**AIM OF THE TASK:** Print exactly the lines from the first one down to the line containing "COL = scn.collection", both ends included, with no pictures and nothing else.

---*---

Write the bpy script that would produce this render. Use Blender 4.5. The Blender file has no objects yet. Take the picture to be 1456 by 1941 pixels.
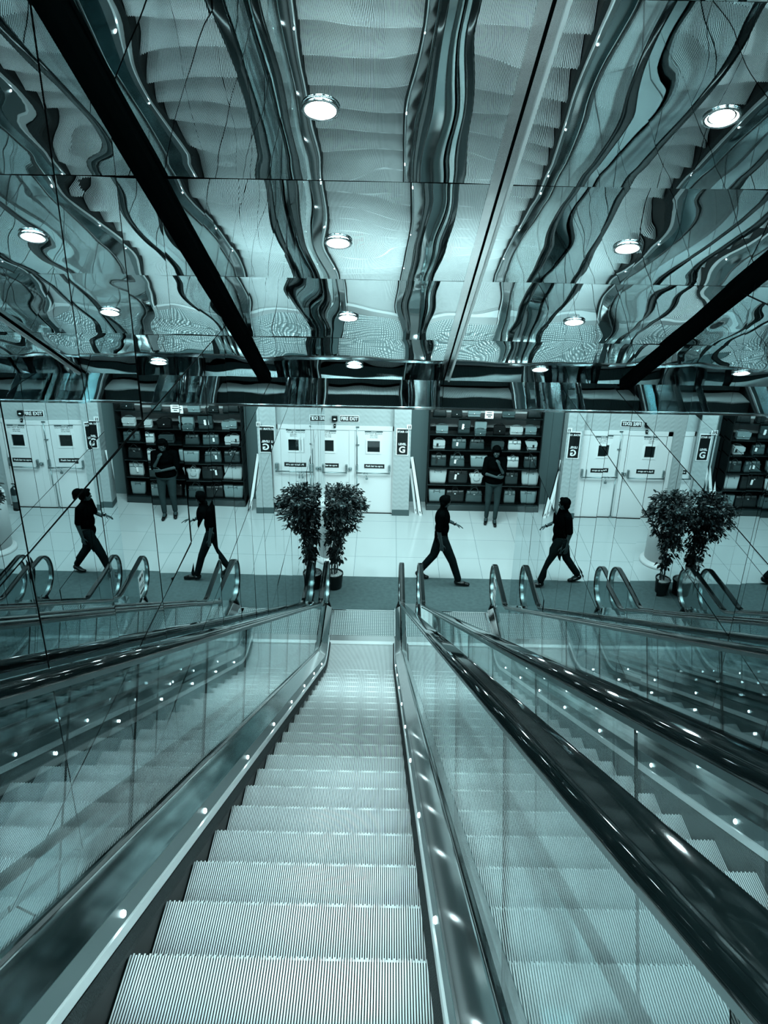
import bpy, bmesh, math, random
from mathutils import Vector, Matrix, noise
R = math.radians
random.seed(7)
scn = bpy.context.scene
COL = scn.collection

# ------------------------------------------------------------------ camera
F, PITCH, ROLL, YAW, H = 1554.0, R(24.84), R(1.09), R(-0.077), 7.2
cam_d = bpy.data.cameras.new('camera'); cam = bpy.data.objects.new('camera', cam_d); COL.objects.link(cam)
cam_d.sensor_fit = 'VERTICAL'; cam_d.sensor_height = 24; cam_d.lens = F/1941*24
cam_d.clip_start = 0.02; cam_d.clip_end = 100
cy, sy, cp, sp = math.cos(YAW), math.sin(YAW), math.cos(PITCH), math.sin(PITCH)
right0 = Vector((cy, -sy, 0)); fwd = Vector((sy*cp, cy*cp, -sp)); up0 = right0.cross(fwd)
cr, sr = math.cos(ROLL), math.sin(ROLL)
rt = right0*cr + up0*sr; up = up0*cr - right0*sr
cam.matrix_world = Matrix((( rt.x, up.x, -fwd.x, 0), (rt.y, up.y, -fwd.y, 0), (rt.z, up.z, -fwd.z, H), (0, 0, 0, 1)))
scn.camera = cam

# ------------------------------------------------------------------ world, exposure, area lights
TINT = (0.64, 0.975, 1.0)
w = bpy.data.worlds.new('world'); scn.world = w; w.use_nodes = True
w.node_tree.nodes['Background'].inputs[0].default_value = (0.30, 0.55, 0.6, 1)
w.node_tree.nodes['Background'].inputs[1].default_value = 0.10
scn.view_settings.view_transform = 'Standard'; scn.view_settings.look = 'None'
scn.view_settings.gamma = 1; scn.view_settings.use_curve_mapping = False
scn.view_settings.exposure = 0.8
try:
    scn.cycles.max_bounces = 14; scn.cycles.glossy_bounces = 12; scn.cycles.transparent_max_bounces = 24
    scn.cycles.diffuse_bounces = 3; scn.cycles.sample_clamp_indirect = 6
except Exception: pass

def area(name, loc, sx, sy_, power, rot=(0, 0, 0)):
    l = bpy.data.lights.new(name, 'AREA'); l.shape = 'RECTANGLE'; l.size = sx; l.size_y = sy_
    l.energy = power; l.color = TINT
    o = bpy.data.objects.new(name, l); COL.objects.link(o); o.location = loc; o.rotation_euler = rot
    return o
HALL_CEIL = 5.04
area('hall_fill_light', (0.6, 12.6, HALL_CEIL-0.25), 5.0, 1.6, 250, (R(22), 0, 0))  # unseen fill added here, tilted to brighten the doors and back wall
area('hall_fill_light', (1.2, 11.0, HALL_CEIL-0.02), 3.0, 0.5, 40)  # unseen fill added over the escalator foot
area('shop_fill_light', (1.9, 14.3, 3.6), 2.6, 0.5, 30, (R(38), 0, 0))  # unseen fill added to brighten the shelves, no fixture modelled
area('upper_floor_light', (-0.1, -2.6, 9.3), 2.0, 2.0, 360, (R(42), 0, 0))

# ------------------------------------------------------------------ materials
def tc(v):
    """neutral value -> linear colour on the photograph's teal toned scale"""
    r = v*(0.55 + 0.45*min(1, v/0.55)); return (r, v*(0.96+0.04*min(1, v/0.5)), v, 1)
MATS = {}
def mat(name, v, rough=0.5, metal=0.0, spec=0.5, emit=0, noise_amt=0, nscale=8, bump=0, bscale=40, coat=0, col=None):
    if name in MATS: return MATS[name]
    m = bpy.data.materials.new(name); m.use_nodes = True; nt = m.node_tree; b = nt.nodes['Principled BSDF']
    c = col or tc(v)
    b.inputs['Base Color'].default_value = c; b.inputs['Roughness'].default_value = rough
    b.inputs['Metallic'].default_value = metal; b.inputs['Specular IOR Level'].default_value = spec
    b.inputs['Coat Weight'].default_value = coat
    if spec < 0.1: b.inputs['IOR'].default_value = 1.08
    if emit:
        b.inputs['Emission Color'].default_value = (TINT[0]*1.12, TINT[1], TINT[2], 1); b.inputs['Emission Strength'].default_value = emit
    tcn = None
    if noise_amt or bump:
        tcn = nt.nodes.new('ShaderNodeTexCoord')
    if noise_amt:
        n = nt.nodes.new('ShaderNodeTexNoise'); n.inputs['Scale'].default_value = nscale; n.inputs['Detail'].default_value = 5
        nt.links.new(tcn.outputs['Object'], n.inputs['Vector'])
        mx = nt.nodes.new('ShaderNodeMix'); mx.data_type = 'RGBA'
        mx.inputs[6].default_value = tuple(x*(1-noise_amt) for x in c[:3])+(1,)
        mx.inputs[7].default_value = tuple(min(1, x*(1+noise_amt)) for x in c[:3])+(1,)
        nt.links.new(n.outputs['Fac'], mx.inputs[0]); nt.links.new(mx.outputs[2], b.inputs['Base Color'])
    if bump:
        n = nt.nodes.new('ShaderNodeTexNoise'); n.inputs['Scale'].default_value = bscale; n.inputs['Detail'].default_value = 3
        nt.links.new(tcn.outputs['Object'], n.inputs['Vector'])
        bp = nt.nodes.new('ShaderNodeBump'); bp.inputs['Strength'].default_value = bump; bp.inputs['Distance'].default_value = 0.01
        nt.links.new(n.outputs['Fac'], bp.inputs['Height']); nt.links.new(bp.outputs['Normal'], b.inputs['Normal'])
    MATS[name] = m; return m
def mirror_mat(name, v, rough=0.0, col=None):
    m = bpy.data.materials.new(name); m.use_nodes = True; nt = m.node_tree; nt.nodes.clear()
    g = nt.nodes.new('ShaderNodeBsdfAnisotropic'); g.inputs['Color'].default_value = col or tc(v); g.inputs['Roughness'].default_value = rough
    o = nt.nodes.new('ShaderNodeOutputMaterial'); nt.links.new(g.outputs[0], o.inputs[0]); MATS[name] = m; return m
def glass_mat():
    m = bpy.data.materials.new('clear_glass'); m.use_nodes = True; nt = m.node_tree; nt.nodes.clear()
    fr = nt.nodes.new('ShaderNodeFresnel'); 
    ge = nt.nodes.new('ShaderNodeNewGeometry'); mr = nt.nodes.new('ShaderNodeMapRange')   # same reflectance from both faces of the pane
    mr.inputs['To Min'].default_value = 1.42; mr.inputs['To Max'].default_value = 1/1.42
    nt.links.new(ge.outputs['Backfacing'], mr.inputs['Value']); nt.links.new(mr.outputs[0], fr.inputs['IOR'])
    t = nt.nodes.new('ShaderNodeBsdfTransparent'); t.inputs[0].default_value = (0.895, 0.93, 0.935, 1)
    g = nt.nodes.new('ShaderNodeBsdfGlossy'); g.inputs['Roughness'].default_value = 0.0; g.inputs['Color'].default_value = (0.9, 0.97, 0.97, 1)
    mx = nt.nodes.new('ShaderNodeMixShader'); o = nt.nodes.new('ShaderNodeOutputMaterial')
    nt.links.new(fr.outputs[0], mx.inputs[0]); nt.links.new(t.outputs[0], mx.inputs[1]); nt.links.new(g.outputs[0], mx.inputs[2])
    nt.links.new(mx.outputs[0], o.inputs[0]); return m

M_MIR = mirror_mat('wall_mirror', 0.86, col=(0.71, 0.755, 0.765, 1)); M_CEIL = mirror_mat('mirror_steel', 0.9, 0.006, (0.86, 0.925, 0.935, 1))
M_GLASS = glass_mat()
M_GAP = mat('black_gap', 0.003, 0.6, spec=0.1)
M_BLACK = mat('black_rubber', 0.003, 0.06, spec=0.5)
M_CHAN = mat('black_channel', 0.002, 0.6, spec=0.03)
M_STEEL = mat('brushed_steel', 0.6, 0.07, 1.0)
M_CHROME = mat('polished_steel', 0.7, 0.08, 1.0)
M_SKIRT = mat('skirt_aluminium', 0.85, 0.3, 0.5)
M_TREAD = mat('tread_aluminium', 0.82, 0.36, 0.35, noise_amt=0.12, nscale=4)
M_CSIDE = mat('cleat_side', 0.05, 0.6, 0.0, spec=0.2)
M_RISER = mat('riser_dark', 0.10, 0.5, 0.3)
M_GROOVE = mat('groove_black', 0.006, 0.6, spec=0.2)
M_BRUSH = mat('brush_black', 0.012, 0.7, bump=1, bscale=150)
M_DARK = mat('dark_paint', 0.006, 0.5, spec=0.2)
M_WHITE = mat('white_paint', 0.78, 0.45)
M_LAMP = mat('lamp_glow', 0.9, 0.5, emit=150)
M_SLAMP = mat('skirt_lamp_glow', 0.9, 0.5, emit=9)

# ------------------------------------------------------------------ mesh helpers
class MB:
    def __init__(s): s.bm = bmesh.new(); s.mats = []; s.cur = 0
    def m(s, material):
        if material not in s.mats: s.mats.append(material)
        s.cur = s.mats.index(material); return s
    def face(s, pts, smooth=False):
        f = s.bm.faces.new([s.bm.verts.new(p) for p in pts]); f.material_index = s.cur; f.smooth = smooth; return s
    def grid(s, rows, close=False, smooth=True, cap=False):
        vs = [[s.bm.verts.new(p) for p in r] for r in rows]
        n = len(vs[0])
        for i in range(len(vs)-1):
            for j in range(n if close else n-1):
                k = (j+1) % n
                f = s.bm.faces.new((vs[i][j], vs[i][k], vs[i+1][k], vs[i+1][j])); f.material_index = s.cur; f.smooth = smooth
        if cap:
            for r in (vs[0][::-1], vs[-1]):
                f = s.bm.faces.new(r); f.material_index = s.cur
        return s
    def box(s, lo, hi, M=None, bev=0):
        x0, y0, z0 = lo; x1, y1, z1 = hi
        if bev:
            t = bmesh.new(); bmesh.ops.create_cube(t, size=1)
            for v in t.verts: v.co = Vector(((x0+x1)/2+v.co.x*(x1-x0), (y0+y1)/2+v.co.y*(y1-y0), (z0+z1)/2+v.co.z*(z1-z0)))
            bmesh.ops.bevel(t, geom=t.edges[:], offset=bev, segments=2, affect='EDGES', profile=0.5)
            mp = {}
            for v in t.verts: mp[v] = s.bm.verts.new(M @ v.co if M else v.co)
            for f in t.faces:
                g = s.bm.faces.new([mp[v] for v in f.verts]); g.material_index = s.cur
            t.free(); return s
        c = [Vector((x, y, z)) for z in (z0, z1) for y in (y0, y1) for x in (x0, x1)]
        if M: c = [M @ p for p in c]
        v = [s.bm.verts.new(p) for p in c]
        for q in ((0, 2, 3, 1), (4, 5, 7, 6), (0, 1, 5, 4), (1, 3, 7, 5), (3, 2, 6, 7), (2, 0, 4, 6)):
            f = s.bm.faces.new([v[i] for i in q]); f.material_index = s.cur
        return s
    def tube(s, pts, rad, n=10, cap=True, flat=1.0):
        pts = [Vector(p) for p in pts]; rows = []
        rads = rad if isinstance(rad, (list, tuple)) else [rad]*len(pts)
        up_ = None
        for i, p in enumerate(pts):
            d = (pts[min(i+1, len(pts)-1)]-pts[max(i-1, 0)]).normalized()
            if up_ is None:
                up_ = Vector((0, 0, 1)) if abs(d.z) < 0.9 else Vector((1, 0, 0))
            a = d.cross(up_).normalized(); b = a.cross(d).normalized(); up_ = b
            rows.append([p + (a*math.cos(2*math.pi*k/n)+b*math.sin(2*math.pi*k/n)*flat)*rads[i] for k in range(n)])
        return s.grid(rows, close=True, cap=cap)
    def lathe(s, prof, c=(0, 0, 0), n=32, cap=True):
        c = Vector(c)
        return s.grid([[c+Vector((r*math.cos(2*math.pi*k/n), r*math.sin(2*math.pi*k/n), z)) for k in range(n)] for r, z in prof], close=True, cap=cap)
    def ell(s, c, r, M=None, seg=16, rings=10):
        t = bmesh.new(); bmesh.ops.create_uvsphere(t, u_segments=seg, v_segments=rings, radius=1)
        mp = {}
        for v in t.verts:
            p = Vector((v.co.x*r[0], v.co.y*r[1], v.co.z*r[2]))
            if M: p = M @ p
            mp[v] = s.bm.verts.new(p+Vector(c))
        for f in t.faces:
            g = s.bm.faces.new([mp[v] for v in f.verts]); g.material_index = s.cur; g.smooth = True
        t.free(); return s
    def prism(s, poly, ax, a0, a1):
        """poly in the plane normal to axis ax, extruded a0..a1"""
        def P(p, a):
            return {0: (a, p[0], p[1]), 1: (p[0], a, p[1]), 2: (p[0], p[1], a)}[ax]
        A = [s.bm.verts.new(P(p, a0)) for p in poly]; B = [s.bm.verts.new(P(p, a1)) for p in poly]; n = len(poly)
        for fc in [A[::-1], B]+[[A[i], A[(i+1) % n], B[(i+1) % n], B[i]] for i in range(n)]:
            f = s.bm.faces.new(fc); f.material_index = s.cur
        return s
    def edge_dark(s):
        s.m(M_GAP)
        for f in s.bm.faces:
            if max(v.co.x for v in f.verts)-min(v.co.x for v in f.verts) > 1e-4: f.material_index = s.cur
        return s
    def mesh(s, name, weld=False):
        if weld: bmesh.ops.remove_doubles(s.bm, verts=s.bm.verts, dist=1e-5)
        bmesh.ops.recalc_face_normals(s.bm, faces=s.bm.faces)
        me = bpy.data.meshes.new(name); s.bm.to_mesh(me); s.bm.free()
        for m in s.mats: me.materials.append(m)
        return me
    def build(s, name, parent=None, weld=False):
        return link(name, s.mesh(name, weld), parent)
def link(name, me, parent=None, loc=None):
    o = bpy.data.objects.new(name, me); COL.objects.link(o)
    if parent: o.parent = parent
    if loc: o.location = loc
    return o
def tag(o, label=None, cat=None, group=None, kind=None):
    if label: o['label'] = label
    if cat: o['category'] = cat
    if group: o['group'] = group
    if kind: o['kind'] = kind
    return o
def empty(name, loc, label, cat, group=None, rz=0):
    o = bpy.data.objects.new(name, None); COL.objects.link(o); o.location = loc; o.rotation_euler = (0, 0, rz)
    o.empty_display_size = 0.1
    return tag(o, label, cat, group)
def copy_tree(o, parent=None):
    c = o.copy(); COL.objects.link(c)
    if parent: c.parent = parent
    for ch in list(o.children): copy_tree(ch, c)
    return c
def text(name, s, size, loc, m, parent=None, rot=(R(90), 0, 0), align='CENTER', bold=0.0, sx=1.0, off=0.0015):
    cu = bpy.data.curves.new(name, 'FONT'); cu.body = s; cu.size = size; cu.align_x = align; cu.align_y = 'CENTER'
    cu.extrude = off; cu.offset = bold
    t = bpy.data.objects.new(name, cu); COL.objects.link(t); bpy.context.view_layer.update()
    me = bpy.data.meshes.new_from_object(t.evaluated_get(bpy.context.evaluated_depsgraph_get()))
    bpy.data.objects.remove(t); bpy.data.curves.remove(cu)
    me.materials.clear(); me.materials.append(m)
    for v in me.vertices: v.co.x *= sx
    o = link(name, me, parent, loc); o.rotation_euler = rot; return o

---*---

**EXERCISE ANSWER:**
Write the bpy script that would produce this render. Use Blender 4.5. The Blender file has no objects yet. Take the picture to be 1456 by 1941 pixels.
import bpy, bmesh, math, random
from mathutils import Vector, Matrix, noise
R = math.radians
random.seed(7)
scn = bpy.context.scene
COL = scn.collection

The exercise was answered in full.